Kadına verilen isimler aynı zamanda onlara verdiğiniz değeri gösterir. Zihniyeti ortaya koyar. Osmanlı'da kadın adları, kadınların kendisi gibi ince ve zariftir. Kadınlar isimleriyle müsemmadır. Örneğin bir kadın adı olan Nakş-ı dil; gönül resmi, gönül süsü, iken, Dilruba; aşık ettiren, gönül fetheden anlamına gelir. Yine 'Can-ı tabip' canımın doktoru anlamına gelir. Doktor tedavi edicidir, kadın da öyle değil midir? Kadının gerçekten teskin edici özelliği vardır.Allah,  Kuran'da  'biz kadını erkeği teskin etsin/rahatlasın diye yarattık' der. Bilindiği gibi teskin sözcügünden ev anlamına gelen mesken sözcüğü türetilmiştir.

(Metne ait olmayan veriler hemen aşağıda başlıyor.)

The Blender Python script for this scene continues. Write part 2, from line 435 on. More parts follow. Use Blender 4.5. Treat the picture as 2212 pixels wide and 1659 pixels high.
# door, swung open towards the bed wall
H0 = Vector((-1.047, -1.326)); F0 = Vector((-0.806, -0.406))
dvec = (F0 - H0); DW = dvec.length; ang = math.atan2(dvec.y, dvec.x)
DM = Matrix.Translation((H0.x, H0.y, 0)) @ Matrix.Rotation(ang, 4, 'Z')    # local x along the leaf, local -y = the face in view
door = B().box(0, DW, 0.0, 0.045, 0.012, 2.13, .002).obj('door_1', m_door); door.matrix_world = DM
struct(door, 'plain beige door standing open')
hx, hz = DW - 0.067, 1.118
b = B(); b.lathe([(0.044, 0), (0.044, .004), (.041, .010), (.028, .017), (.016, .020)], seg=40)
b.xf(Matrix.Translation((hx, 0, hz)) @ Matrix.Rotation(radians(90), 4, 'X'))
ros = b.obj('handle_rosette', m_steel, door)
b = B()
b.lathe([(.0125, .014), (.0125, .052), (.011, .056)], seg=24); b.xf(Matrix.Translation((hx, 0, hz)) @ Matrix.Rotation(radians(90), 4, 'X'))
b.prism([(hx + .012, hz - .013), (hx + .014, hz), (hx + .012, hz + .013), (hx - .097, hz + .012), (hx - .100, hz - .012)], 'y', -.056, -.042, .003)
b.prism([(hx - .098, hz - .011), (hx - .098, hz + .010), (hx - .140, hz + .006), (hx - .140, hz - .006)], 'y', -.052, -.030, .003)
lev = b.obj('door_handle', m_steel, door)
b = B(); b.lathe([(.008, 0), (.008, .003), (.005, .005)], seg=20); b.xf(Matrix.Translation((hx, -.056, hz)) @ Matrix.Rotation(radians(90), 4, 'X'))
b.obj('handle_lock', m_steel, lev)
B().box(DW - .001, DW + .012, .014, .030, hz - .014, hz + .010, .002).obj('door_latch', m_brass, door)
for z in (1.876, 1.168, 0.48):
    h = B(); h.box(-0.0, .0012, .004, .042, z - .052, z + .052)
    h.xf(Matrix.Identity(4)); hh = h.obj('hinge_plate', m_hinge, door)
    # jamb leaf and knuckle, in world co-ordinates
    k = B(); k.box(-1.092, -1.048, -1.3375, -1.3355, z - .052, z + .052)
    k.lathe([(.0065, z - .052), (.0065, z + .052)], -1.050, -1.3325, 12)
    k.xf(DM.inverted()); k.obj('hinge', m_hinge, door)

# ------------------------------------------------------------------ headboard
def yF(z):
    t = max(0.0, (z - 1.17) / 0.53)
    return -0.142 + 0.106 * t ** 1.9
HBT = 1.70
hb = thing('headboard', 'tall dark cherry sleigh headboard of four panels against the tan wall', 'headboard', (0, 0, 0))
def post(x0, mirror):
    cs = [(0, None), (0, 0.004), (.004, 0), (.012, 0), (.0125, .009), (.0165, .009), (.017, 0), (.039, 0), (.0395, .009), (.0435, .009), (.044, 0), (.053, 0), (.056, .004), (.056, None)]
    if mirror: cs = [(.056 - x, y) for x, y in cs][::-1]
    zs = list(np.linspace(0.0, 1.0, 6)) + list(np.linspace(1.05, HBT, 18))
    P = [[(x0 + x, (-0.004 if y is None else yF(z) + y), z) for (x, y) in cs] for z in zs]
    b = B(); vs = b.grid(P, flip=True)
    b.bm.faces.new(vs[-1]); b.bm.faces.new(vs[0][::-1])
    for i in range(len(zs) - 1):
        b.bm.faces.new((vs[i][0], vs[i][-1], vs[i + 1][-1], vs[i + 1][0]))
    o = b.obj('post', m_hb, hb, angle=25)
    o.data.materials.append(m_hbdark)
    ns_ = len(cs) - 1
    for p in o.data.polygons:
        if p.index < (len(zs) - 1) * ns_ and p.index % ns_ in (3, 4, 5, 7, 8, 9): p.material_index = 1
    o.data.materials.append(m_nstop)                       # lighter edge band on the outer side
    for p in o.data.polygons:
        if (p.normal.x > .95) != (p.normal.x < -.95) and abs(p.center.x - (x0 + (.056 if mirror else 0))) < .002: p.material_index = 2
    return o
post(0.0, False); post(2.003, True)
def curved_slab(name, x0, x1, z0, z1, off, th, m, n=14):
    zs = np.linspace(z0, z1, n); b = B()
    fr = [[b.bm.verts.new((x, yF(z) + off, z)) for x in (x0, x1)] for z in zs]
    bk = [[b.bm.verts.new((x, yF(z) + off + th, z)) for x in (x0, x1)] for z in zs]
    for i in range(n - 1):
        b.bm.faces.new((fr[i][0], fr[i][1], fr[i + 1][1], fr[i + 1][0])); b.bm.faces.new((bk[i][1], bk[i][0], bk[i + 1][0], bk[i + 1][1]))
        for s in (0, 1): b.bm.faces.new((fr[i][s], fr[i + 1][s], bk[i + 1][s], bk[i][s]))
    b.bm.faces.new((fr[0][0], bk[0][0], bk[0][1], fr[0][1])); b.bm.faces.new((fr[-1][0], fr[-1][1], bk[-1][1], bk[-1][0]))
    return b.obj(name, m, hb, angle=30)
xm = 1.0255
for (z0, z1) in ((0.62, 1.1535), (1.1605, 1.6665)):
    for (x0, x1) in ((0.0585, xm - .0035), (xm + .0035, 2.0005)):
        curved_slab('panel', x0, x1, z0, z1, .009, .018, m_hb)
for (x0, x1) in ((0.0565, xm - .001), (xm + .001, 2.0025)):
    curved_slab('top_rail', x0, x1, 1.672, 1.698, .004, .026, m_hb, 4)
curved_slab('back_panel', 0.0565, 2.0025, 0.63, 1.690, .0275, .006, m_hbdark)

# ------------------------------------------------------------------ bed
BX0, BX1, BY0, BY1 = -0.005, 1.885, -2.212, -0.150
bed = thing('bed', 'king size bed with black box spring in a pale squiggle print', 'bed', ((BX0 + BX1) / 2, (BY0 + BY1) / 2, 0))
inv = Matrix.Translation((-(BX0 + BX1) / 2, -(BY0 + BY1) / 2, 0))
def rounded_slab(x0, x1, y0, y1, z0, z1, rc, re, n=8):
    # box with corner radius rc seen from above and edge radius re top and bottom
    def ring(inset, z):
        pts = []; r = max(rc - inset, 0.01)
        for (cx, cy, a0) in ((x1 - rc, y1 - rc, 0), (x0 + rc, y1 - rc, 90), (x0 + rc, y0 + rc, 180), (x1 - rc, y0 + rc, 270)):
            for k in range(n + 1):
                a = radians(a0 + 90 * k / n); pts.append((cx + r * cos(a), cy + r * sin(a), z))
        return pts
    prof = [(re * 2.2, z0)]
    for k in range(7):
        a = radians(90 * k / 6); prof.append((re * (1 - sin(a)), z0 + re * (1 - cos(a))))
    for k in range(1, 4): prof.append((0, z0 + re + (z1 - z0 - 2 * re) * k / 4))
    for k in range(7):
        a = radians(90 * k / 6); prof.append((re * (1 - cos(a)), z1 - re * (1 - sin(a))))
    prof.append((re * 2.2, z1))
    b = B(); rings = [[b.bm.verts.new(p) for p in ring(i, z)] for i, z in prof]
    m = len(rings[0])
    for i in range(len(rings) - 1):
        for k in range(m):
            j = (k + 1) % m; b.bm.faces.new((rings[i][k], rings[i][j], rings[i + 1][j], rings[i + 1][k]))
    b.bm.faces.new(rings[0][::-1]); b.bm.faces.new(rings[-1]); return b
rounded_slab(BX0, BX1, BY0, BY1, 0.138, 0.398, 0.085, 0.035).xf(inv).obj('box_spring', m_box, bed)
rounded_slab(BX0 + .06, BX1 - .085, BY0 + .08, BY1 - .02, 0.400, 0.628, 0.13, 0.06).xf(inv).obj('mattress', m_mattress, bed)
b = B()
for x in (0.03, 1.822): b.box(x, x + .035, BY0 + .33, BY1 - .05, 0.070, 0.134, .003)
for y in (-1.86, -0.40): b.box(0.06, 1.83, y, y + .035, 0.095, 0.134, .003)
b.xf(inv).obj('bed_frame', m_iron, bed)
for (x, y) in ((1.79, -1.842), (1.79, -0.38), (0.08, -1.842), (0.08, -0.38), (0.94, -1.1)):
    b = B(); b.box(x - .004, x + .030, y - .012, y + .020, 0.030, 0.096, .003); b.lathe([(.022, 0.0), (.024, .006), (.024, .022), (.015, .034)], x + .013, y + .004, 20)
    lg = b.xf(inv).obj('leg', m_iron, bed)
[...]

Ev, yuva insanı sakinleştirir/dinlendirir/rahatlatır. Ev ile kadın arasında güçlü bir bağ vardır. Örneğin 'yuvayı dişi kuş yapar' sözü kadın ev arasındaki bağı anlatan en iyi tanımlamadır. Bir başka kadın ismi 'Can-ı aziz' yani Aziz can demektir. Mah-i devran ise devrin yüzü demektir. Bir başka ifadeyle  çağının en güzel çehresi... Bir kadına yapılan en güzel iltifat, en güzel tanımlamadır. Sonra 'Sineperver' yani Gönülsever demek. Seven gönül ! Sevgiyi, aşkı bilen kadın... Kadın sever ve sevgiyle yaşar çünkü. Bu yüzden Sineperver sıfatı en çok kadına yakışır. Bir başka kadın adı 'Mah-i tab' yani ay ışığı demektir. Daha doğrusu ay yüzlü! Mehtap adı Mah-i tab'ın farklı teleffuzudur. Mehtap dolunay veya ayın en parlak olduğu döneme verilen isimdir. Allah'ın celal sıfatı erkekte, cemal sıfatı da kadında tecelli etmiştir. Ayın Allah'ın ayeti ve nuru olduğu söylenir. Kadın güzelliğinin mehtap'a veya Mah-i tab'a benzetilmesi bu yüzdendir. Ecdad kadına isim verirken oldukça ince düşünmüş, onu tanımlayan, ona  yakışan en güzel isimleri seçmiştir. Bugün bu incelik zerafeti kaybettiğimizden İngiliz, Fransızdan mütevellid isimler veriyoruz. 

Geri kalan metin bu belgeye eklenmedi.